Un cartel muestra los rostros del presidente de EE UU, Donald Trump, y el rey de Arabia Saudí, Salman, en Riad, Arabia Saudí. (FAYEZ NURELDINE/AFP/Getty Images)

Esta rivalidad, probablemente, eclipsará todas las demás fracturas de Oriente Medio en 2018, promovida y agudizada por tres hechos paralelos: la consolidación de la autoridad de Mohammed bin Salman, el enérgico príncipe heredero saudí; la estrategia del Gobierno de Trump hacia Irán, más agresiva; y el fin del control territorial de Daesh en Irak y Siria, que deja margen a Washington y Riad para centrar su foco más directamente en Teherán.

Poco a poco se ven con claridad los perfiles de una estrategia de Estados Unidos y Arabia Saudí (con importante ayuda de los israelíes). Se basa en la hipótesis general de que Irán ha aprovechado la pasividad de los actores regionales e internacionales para reforzar su posición en Siria, Irak, Yemen y Líbano. Washington y Riad pretenden restablecer cierta sensación disuasoria convenciendo a Teherán de que sus acciones pueden costarle tan caras, al menos, como a sus adversarios.

La estrategia parece incluir múltiples formas de presión para contener, arrinconar, agotar y hacer retroceder a Irán. Tiene una dimensión económica (sanciones de Washington), otra diplomática (como se ve en las sonoras acusaciones de Estados Unidos y Arabia Saudí sobre el comportamiento de Irán en la región y el torpe intento de Riad de obligar a dimitir al primer ministro libanés, Saad Hariri), y otra militar (ejercida hasta ahora, sobre todo, por Arabia Saudí en Yemen y por Israel en Siria).

Otra cosa es que vaya a funcionar. Aunque las protestas recientes en Irán han introducido una variable nueva e impredecible, Teherán y sus socios parecen estar aún en una posición sólida. El régimen de Bashar al Assad, respaldado por el poderío aéreo ruso, está ganando en Siria. En todo el país, las milicias chiíes vinculadas a Irán están afianzándose en las instituciones del Estado. En Yemen, la inversión relativamente pequeña de Teherán para apoyar a los hutíes les ha ayudado a hacer frente a la coalición dirigida por Arabia Saudí e incluso a lanzar misiles de un alcance y una precisión sin precedentes contra territorio saudí.

A pesar de dejar patente su empeño de plantar cara a Irán y sus socios, Riad no ha logrado alterar el equilibrio de poder. El intento de forzar la dimisión de Hariri fue contraproducente, no solo porque él la revocó más tarde, sino porque sirvió para unir a todo Líbano y para que Hariri se aproximara más al presidente libanés Michel Aoun y a Hezbolá.

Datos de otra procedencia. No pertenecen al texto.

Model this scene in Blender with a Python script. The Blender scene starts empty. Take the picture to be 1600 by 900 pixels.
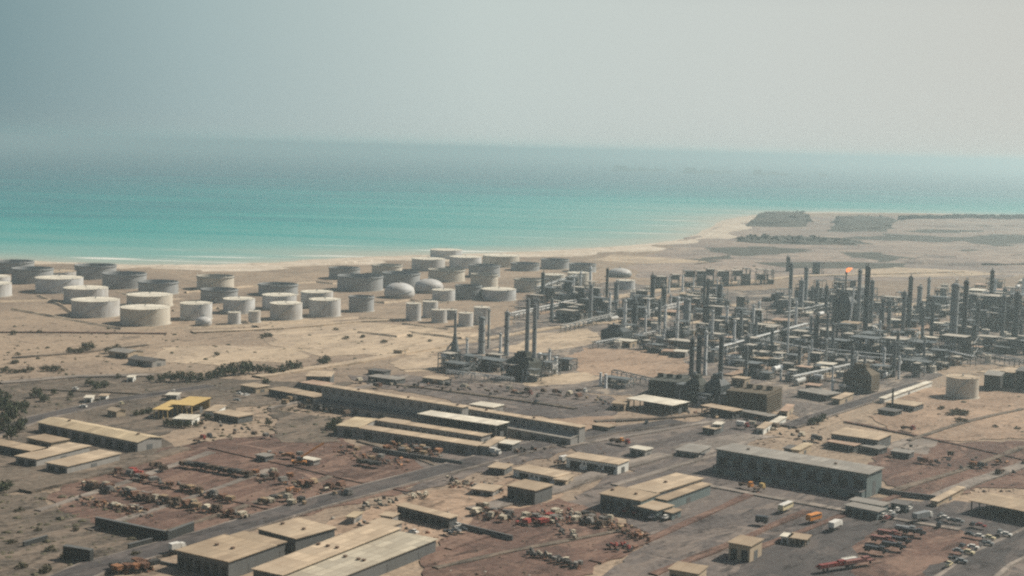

En Yemen, el régimen saudí consiguió crear la discordia entre los hutíes y el expresidente Alí Abdulá Saleh, pero, al hacerlo, fragmentó todavía más el país y complicó la búsqueda de un acuerdo y la posibilidad de salir con dignidad de una guerra enormemente costosa no solo para los yemeníes sino para el prestigio internacional saudí. En cuanto al Gobierno de Trump, se enfrenta a obstáculos similares. Hasta ahora, su beligerancia, su negativa a certificar el acuerdo nuclear, las amenazas de nuevas sanciones y el lanzamiento de varios ataques contra objetivos del régimen en Siria no han servido para recortar el poder de Teherán.

Con tantos puntos calientes y tan poca labor diplomática, el peligro de escalada es grande: cualquier paso —nuevas sanciones estadounidenses que Irán consideraría que infringen el acuerdo nuclear; un misil hutí que golpee Riad o Abu Dhabi, y del que Washington y Riad considerarían culpable a Teherán; o un ataque israelí en Siria que cause la muerte de iraníes— podría desencadenar un enfrentamiento más amplio.